Report on Australian SPAA Expo 2017

Hugh Ritchie reports from the 2017 Expo

(C) SPAA

The Society of Precision Agriculture (SPAA) is a non-profit and independent membership based group formed in Australia in 2002 to promote the development and adoption of precision agriculture (PA) technologies.

I attended the SPAA expo in March this year which was a grower focused day to present the latest tools and services available to growers. All speakers were service providers or users of the technology as opposed to researchers presenting their studies. This made for a day of very applied learning.

A common theme of the day was that tools selected had to deliver a positive return; i.e. they had to earn their keep. This was very good to hear as I feared I would be seen as a laggard to comment on the lack of variable rate and prescription maps. Most of the speakers identified a problem and the use of tools to find a solution.

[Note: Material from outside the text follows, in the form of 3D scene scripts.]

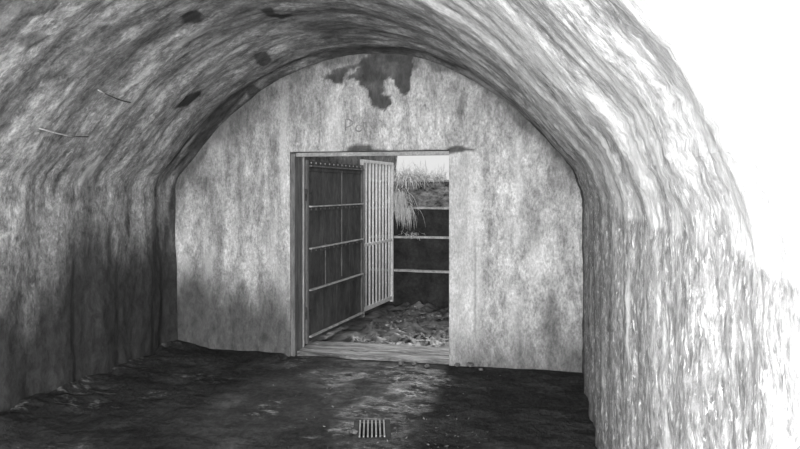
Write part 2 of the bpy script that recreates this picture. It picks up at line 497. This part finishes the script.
# reveals (the thickness of the wall round the doorway)
def reveal(p, u, v, nu, nv, name):
    a = np.linspace(0, 1, nu)[:, None, None]; b = np.linspace(0, 1, nv)[None, :, None]
    P = np.array(p) + a * np.array(u) + b * np.array(v)
    st = sst(.5, .7, fbm(P[..., 2] * 2, P[..., 0] * 3 + P[..., 1] * 3, 81, 4)) * .5
    o = sheet(name, P, np.stack([P[..., 2] + P[..., 0], P[..., 1]], -1), {'stain_shade': st, 'lime': st * 0}, M_END, parent=wall)
    return o
reveal((DX1, Y0, -.03), (0, 0, DZ + .03), (0, TH, 0), 60, 12, 'reveal')
reveal((DX0, Y0, DZ), (DX1 - DX0, 0, 0), (0, TH, 0), 60, 12, 'reveal')
reveal((DX0, Y0, -.03), (0, 0, DZ + .03), (0, TH, 0), 60, 12, 'reveal')
b = MB()      # outer face of the wall, seen from the trench side
b.box(((-3.8 + DX0) / 2, Y0 + TH - .03, 1.35), (DX0 + 3.8 - .002, .06, 2.8))
b.box(((.45 + DX1) / 2, Y0 + TH - .03, 1.35), (.45 - DX1 - .002, .06, 2.8))
b.box(((DX0 + DX1) / 2, Y0 + TH - .03, (DZ + .002 + 3.0) / 2), (DX1 - DX0, .06, 3.0 - DZ - .004))
b.build('outer_face', M_EARTH, wall)
# faint scrawl above the doorway
g = MB()
def stroke(pts, r=.006):
    q = [Vector(on_y(a, bb, Y0)) for a, bb in pts]
    out = []
    for A, B in zip(q, q[1:]):
        for i in range(3): out.append(A.lerp(B, i / 3))
    out.append(q[-1])
    for p in out:
        i = int(np.abs(xs - p.x).argmin()); j = int(np.abs(zs - p.z).argmin()); p.y = Y0 + lump[i, j] - .001
    g.tube(out, r, 5)
stroke([(345.4, 119.2), (345.3, 124), (345.8, 130.5)], .008)
stroke([(345.6, 119.4), (349, 119.3), (352.8, 122), (352.6, 124), (349, 126.3), (345.8, 127.5)], .008)
stroke([(357, 125.6), (355.5, 128), (356.6, 130.8), (359.5, 131.5), (362, 130), (363, 127.3), (363.6, 121.8)], .008)
stroke([(357, 125.6), (359.5, 125), (362.8, 126.5)], .005)
stroke([(365.6, 122), (367.3, 127.5)], .007)
stroke([(366.5, 127), (364.4, 134)], .005)
stroke([(371.5, 122), (370.8, 126), (372.5, 129), (375.3, 127.5), (375.8, 123), (373.5, 121)], .005)
stroke([(379, 120.5), (382, 121.5), (382.3, 128)], .005)
sc_o = g.build('scrawled_writing', M_CHAR, wall)
sc_o['label'] = 'faint charcoal scrawl'

# ------------------------------------------------------------------ interior floor
fx = np.arange(-3.80, .43, .03); fy = np.r_[np.arange(YR, 1.5, .06), np.arange(1.5, 6.66, .022)]
FX, FY = np.meshgrid(fx, fy, indexing='ij')
FZ = (fbm(FX * 1.1, FY * 1.1, 2, 3) - .5) * .05 + (fbm(FX * 6, FY * 9, 5, 4) - .5) * .035
FZ *= sst(6.35, 5.9, FY) * .9 + .1
FZ -= .012
FZ += .16 * sst(-3.0, -3.75, FX) * fbm(FX * 4, FY * 3, 5, 3) + .05 * sst(5.75, 6.1, FY) * (FX < -2.5) * fbm(FX * 6, FY * 6, 3, 3)
DRX, DRY = on_floor(372, 428.5)[:2]
DRA = math.atan2(-DRX, DRY)
def dloc(X, Y): return ((X-DRX)*math.cos(DRA) + (Y-DRY)*math.sin(DRA), -(X-DRX)*math.sin(DRA) + (Y-DRY)*math.cos(DRA))
FZ = np.where((np.abs(dloc(FX, FY)[0]) < .19) & (np.abs(dloc(FX, FY)[1]) < .25), np.minimum(FZ, -.006) * .3 - .004, FZ)
def fpoly(px): return [on_floor(a, b)[:2] for a, b in px]
wq = (FX + (fbm(FX * 3, FY * 3, 6, 3) - .5) * .35, FY + (fbm(FX * 3 + 20, FY * 3, 6, 3) - .5) * .35)
wet = sst(-.05, .05, poly_sd(*wq, fpoly([(318, 362), (447, 366), (447, 386), (430, 408), (424, 432), (415, 480), (345, 480), (325, 415)])))
core = sst(-.08, .06, poly_sd(FX + (fbm(FX * 6, FY * 6, 7, 3) - .5) * .3, FY + (fbm(FX * 6 + 20, FY * 6, 7, 3) - .5) * .4,
           fpoly([(392, 366), (446, 372), (447, 386), (432, 406), (426, 432), (415, 480), (352, 480), (346, 440), (352, 405), (385, 390)])))
wet *= .25 + .75 * np.maximum(core, sst(.52, .66, fbm(FX * 3, FY * 5, 68, 4)))
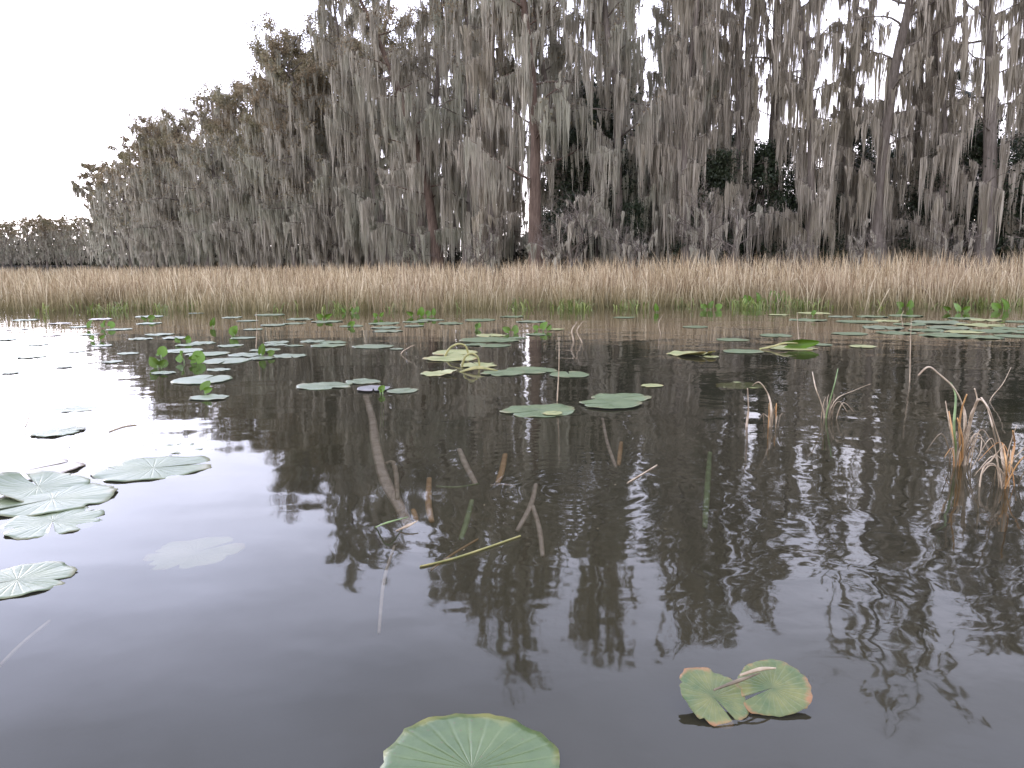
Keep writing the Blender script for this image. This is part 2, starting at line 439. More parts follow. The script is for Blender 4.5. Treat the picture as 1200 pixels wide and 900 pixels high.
gw.add([(a, y0, 0), (b_, y0, 0), (b_, y1, 0), (a, y1, 0), (a, y0, zb), (b_, y0, zb), (b_, y1, zb), (a, y1, zb)],
       [(0, 1, 2, 3), (7, 6, 5, 4), (0, 4, 5, 1), (1, 5, 6, 2), (2, 6, 7, 3), (3, 7, 4, 0)])
tag(mobj('water', gw.mesh('water', M['water'], smooth=False)), 'dark brown still lake water mirroring the sky and the mossy trees', kind='structure')

# ------------------------------------------------------------------ trees
def wander(rs, start, d, length, n, bend=0.15, grav=0.0):
    pts = [np.array(start, float)]; d = np.array(d, float); d /= np.linalg.norm(d)
    for k in range(n - 1):
        d = d + rs.normal(size=3) * bend + np.array([0, 0, grav])
        d /= np.linalg.norm(d)
        pts.append(pts[-1] + d * length / (n - 1))
    return np.array(pts)

def moss_strips(geo, rs, anchors, dirs, lens, spread, nper, width=0.05, zmin=0.3):
    """hanging beards: each anchor gets nper strands that taper and draw together at the tip"""
    A = np.repeat(anchors, nper, axis=0); Dd = np.repeat(dirs, nper, axis=0)
    Lb = np.repeat(lens, nper); Sp = np.repeat(spread, nper)
    n = len(A)
    u = rs.uniform(-1, 1, n); side = rs.normal(size=(n, 3)) * 0.25; side[:, 2] *= 0.3
    off = Dd * (u * Sp)[:, None] + side * Sp[:, None]
    ln = Lb * (1.0 - 0.55 * np.abs(u) ** 1.2) * (0.45 + 0.65 * rs.rand(n))
    ln = np.minimum(ln, np.maximum(A[:, 2] + off[:, 2] - zmin - rs.rand(n) * 0.8, 0.15))
    K = 5; tt = np.linspace(0, 1, K)
    P = np.zeros((n, K, 3))
    conv = 1 - 0.6 * tt
    P[:, :, 0] = A[:, 0:1] + off[:, 0:1] * conv; P[:, :, 1] = A[:, 1:2] + off[:, 1:2] * conv
    P[:, :, 2] = (A[:, 2] + off[:, 2])[:, None] - ln[:, None] * tt
    wv = rs.normal(size=(n, K, 2)) * 0.03 * (ln[:, None, None] ** 0.5); wv[:, 0] = 0
    P[:, :, :2] += np.cumsum(wv, axis=1) * 0.6
    yaw = rs.uniform(0, PI, n)
    prof = np.array([0.55, 1.0, 0.85, 0.55, 0.08])
    wd = width * (0.5 + rs.rand(n))
    wk = wd[:, None] * prof[None] * (0.7 + 0.6 * rs.rand(n, K))
    S = np.stack([np.cos(yaw)[:, None] * wk, np.sin(yaw)[:, None] * wk, np.zeros_like(wk)], -1) * 0.5
    geo.strips(P, S)

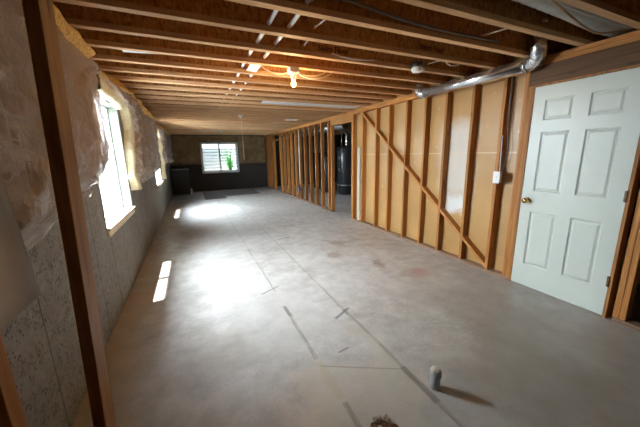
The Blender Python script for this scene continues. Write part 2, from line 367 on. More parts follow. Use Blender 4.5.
def put(name, bm, mat, root, bevel=0.0):
    """part built in world coordinates, parented to root (or to a part of root)"""
    base = V((0, 0, 0)); r = root
    while r is not None: base += V(r.location); r = r.parent
    bmesh.ops.translate(bm, verts=bm.verts, vec=-base)
    return obj(name, bm, mat, root, bevel=bevel)
def struct(name, bm, mat, parent=None):
    o = obj(name, bm, mat, parent)
    if parent is None: o['kind'] = 'structure'
    return o

# ------------------------------------------------------------------ dimensions
XL, XR, H, YF, YB = -0.748, 3.131, 2.296, 12.83, -2.6
XE = 6.4                     # far side of the utility room behind the stud partition
ZD = H + 0.24                # underside of the subfloor
ZC = 0.0
# ------------------------------------------------------------------ shell
b = BM(); box(b, (XL-0.2, YB-0.2, -0.12), (XE+0.2, YF+0.2, 0)); struct('floor', b, 'floor')
b = BM(); box(b, (XL-0.2, YB-0.2, ZD), (XE+0.2, YF+0.2, ZD+0.02)); struct('ceiling', b, 'subfloor')
def wall_with_holes(name, axis, p0, p1, a0, a1, z1, holes, mat):
    b = BM()
    def bx(u0, u1, za, zb):
        if u1-u0 < 1e-4 or zb-za < 1e-4: return
        if axis == 'y': box(b, (p0, u0, za), (p1, u1, zb))
        else: box(b, (u0, p0, za), (u1, p1, zb))
    u = a0
    for (h0, h1, za, zb) in holes:
        bx(u, h0, 0, z1); bx(h0, h1, 0, za); bx(h0, h1, zb, z1); u = h1
    bx(u, a1, 0, z1)
    return struct(name, b, mat)
W1 = (3.00, 4.30, 0.80, 2.06); W2 = (7.35, 8.62, 0.80, 2.06)
WF = (0.44, 1.90, 0.77, 1.965)
wall_with_holes('wall_left', 'y', XL-0.2, XL, YB, YF+0.2, ZD, [W1, W2], 'wall')
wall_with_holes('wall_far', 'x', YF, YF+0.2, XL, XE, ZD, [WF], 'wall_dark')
b = BM(); box(b, (XL-0.2, YB-0.2, 0), (XE, YB, ZD)); struct('wall_back', b, 'wall')
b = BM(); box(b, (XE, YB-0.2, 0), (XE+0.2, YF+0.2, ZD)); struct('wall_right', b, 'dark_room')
# drywall skin of the utility room, fixed to the far side of the studs
b = BM(); box(b, (XR+0.0895, 1.90, 0.005), (XR+0.102, 5.20, ZD)); struct('wall_middle', b, 'sheath')

# ------------------------------------------------------------------ I-joists
J0, SP = 1.848, 0.3615
ordn = ['nearest', 'second nearest', 'third nearest', 'fourth nearest', 'fifth nearest', 'sixth nearest', 'seventh nearest', 'eighth nearest', 'ninth nearest',
        'tenth nearest', 'eleventh nearest', 'twelfth nearest', 'thirteenth nearest', 'fourteenth nearest', 'fifteenth nearest', 'sixteenth nearest']
ordf = ['last', 'second last', 'third last', 'fourth last', 'fifth last', 'sixth last', 'seventh last', 'eighth last', 'ninth last', 'tenth last', 'eleventh last',
        'twelfth last', 'thirteenth last', 'fourteenth last', 'fifteenth last', 'sixteenth last', 'seventeenth last']
special = {-1: 'brown I-joist with the silver duct elbow rising just behind it', 0: 'brown I-joist above the dark sagging cable, in front of the two white tubes',
           1: 'brown I-joist with printed web in line with the duct elbow', 2: 'brown I-joist with printed web, just in front of the black and white detector',
           3: 'brown I-joist just in front of the bare bulb', }
def joist_protos():
    fl = BM(); box(fl, (XL, -0.055, H), (XE, 0, H+0.036))
    up = BM(); box(up, (XL, -0.055, ZD-0.036), (XE, 0, ZD-0.001))
    wb = BM(); box(wb, (XL, -0.033, H+0.036), (XE, -0.022, ZD-0.036))
    return fl, up, wb
proto = None; ks = list(range(-2, 31)); vis = [k for k in ks if k >= -2]
joist = {}
for k in ks:
    y = J0 + k*SP; y = min(y, YF-0.002)
    i = vis.index(k) if k in vis else None
    if i is None: lab = 'brown engineered wood I-joist overhead behind the camera'
    elif k in special: lab = special[k]
    elif i < 16: lab = 'brown engineered wood I-joist across the ceiling, %s to the camera' % ordn[i]
    else: lab = 'brown engineered wood I-joist across the ceiling, %s before the far wall' % ordf[len(vis)-1-i]
    r = thing('ceiling_joist', lab, 'joist', (0, y, 0), 'engineered joists across the basement ceiling')
    if proto is None:
        fl, up, wb = joist_protos()
        proto = [obj('bottom_flange', fl, 'flange', r), obj('top_flange', up, 'flange', r), obj('web', wb, 'osb', r)]
    else:
        for p in proto:
            c = p.copy(); COL.objects.link(c); c.parent = r
    joist[k] = r
def lettering(k, x, z, size, txt='Silent Floor'):
    cu = bpy.data.curves.new('lettering', 'FONT'); cu.body = txt; cu.size = size; cu.extrude = 0.0008; cu.offset = 0.001; cu.materials.append(MAT['ink'])
    cu.align_x = 'CENTER'; cu.align_y = 'CENTER'
    tmp = bpy.data.objects.new('tmp', cu); COL.objects.link(tmp); bpy.context.view_layer.update()
    me = bpy.data.meshes.new_from_object(tmp.evaluated_get(bpy.context.evaluated_depsgraph_get())); bpy.data.objects.remove(tmp)
    me.name = 'lettering'; o = bpy.data.objects.new('lettering', me); COL.objects.link(o); o.parent = joist[k]
    o.location = (x, -0.034, z); o.rotation_euler = (PI/2, 0, 0); o['label'] = 'black printed lettering on the web'
lettering(2, 1.31, H+0.083, 0.068); lettering(1, 2.155, H+0.083, 0.068)

# ------------------------------------------------------------------ stud partition on the right
sp_ = thing('stud_partition', 'bare orange spruce stud wall framing along the right side', 'wall framing', (XR, 6.0, 0))
D = 0.089
def stud(y_far, w=0.038, z1=2.222, z0=0.038, x0=XR, lab=None, m='stud', name='stud'):
    b = BM(); box(b, (x0, y_far-w, z0), (x0+D, y_far, z1)); o = put(name, b, m, sp_, 0.002)
    return o
for y in (2.111, 2.484, 2.877, 3.243, 3.633, 4.059, 4.439, 4.887, 5.238,
          6.424, 6.837, 7.224, 7.633, 8.046, 8.471, 8.873, 9.30, 9.71, 10.12, 10.55, 11.52, 11.93, 12.33, 12.72,
          1.892, 0.905, 0.50, 0.10, -0.30, -0.70, -1.10, -1.50, -1.90, -2.30): stud(y)
for y, z1 in ((1.853, 2.05), (0.945, 2.05), (6.256, 2.09), (5.276, 2.09), (10.592, 1.99), (11.482, 1.99)): stud(y, z1=z1, name='trimmer_stud')
b = BM(); box(b, (XR, YB, 2.260), (XR+D, YF, H)); put('top_plate', b, 'plate', sp_, 0.002)
b = BM(); box(b, (XR, YB, 2.222), (XR+D, YF, 2.2585)); put('top_plate', b, 'plate', sp_, 0.002)
for y0, y1 in ((YB, 0.945), (1.815, 5.276), (6.218, 10.592), (11.444, YF)):
    b = BM(); box(b, (XR-0.004, y0, 0), (XR+D, y1, 0.038)); put('bottom_plate', b, 'treated', sp_, 0.002)
b = BM(); box(b, (XR+0.003, 0.945, 2.05), (XR+D, 1.853, 2.222)); h = put('header', b, 'header', sp_, 0.002); h['label'] = 'dark brown header board over the white door'
b = BM(); box(b, (XR+0.002, 5.238, 2.09), (XR+D, 6.256, 2.222)); put('header', b, 'plate', sp_, 0.002)
b = BM(); box(b, (XR+0.002, 10.554, 1.99), (XR+D, 11.50, 2.03)); put('header', b, 'plate', sp_, 0.002)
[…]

There was also a range of farm types and again the message was any one can use PA concepts and you do not need to have high tech tools to practice PA.

The work with Near Infrared, Infrared and Short Wavelength InfraRed has come a long way and the work being done by Dr Ian Yule from Massey University leads the way. Of special interest was a camera manufacturer who could allow you to choose which bands you required and build a camera to suit at an affordable cost, putting this technology in everyone’s hands.

So, if we can do the research around what we want to sense and which wavelength it requires we could get real time data to enable prescriptions without the need to ground truth. This would be the next major leap forward in PA tools.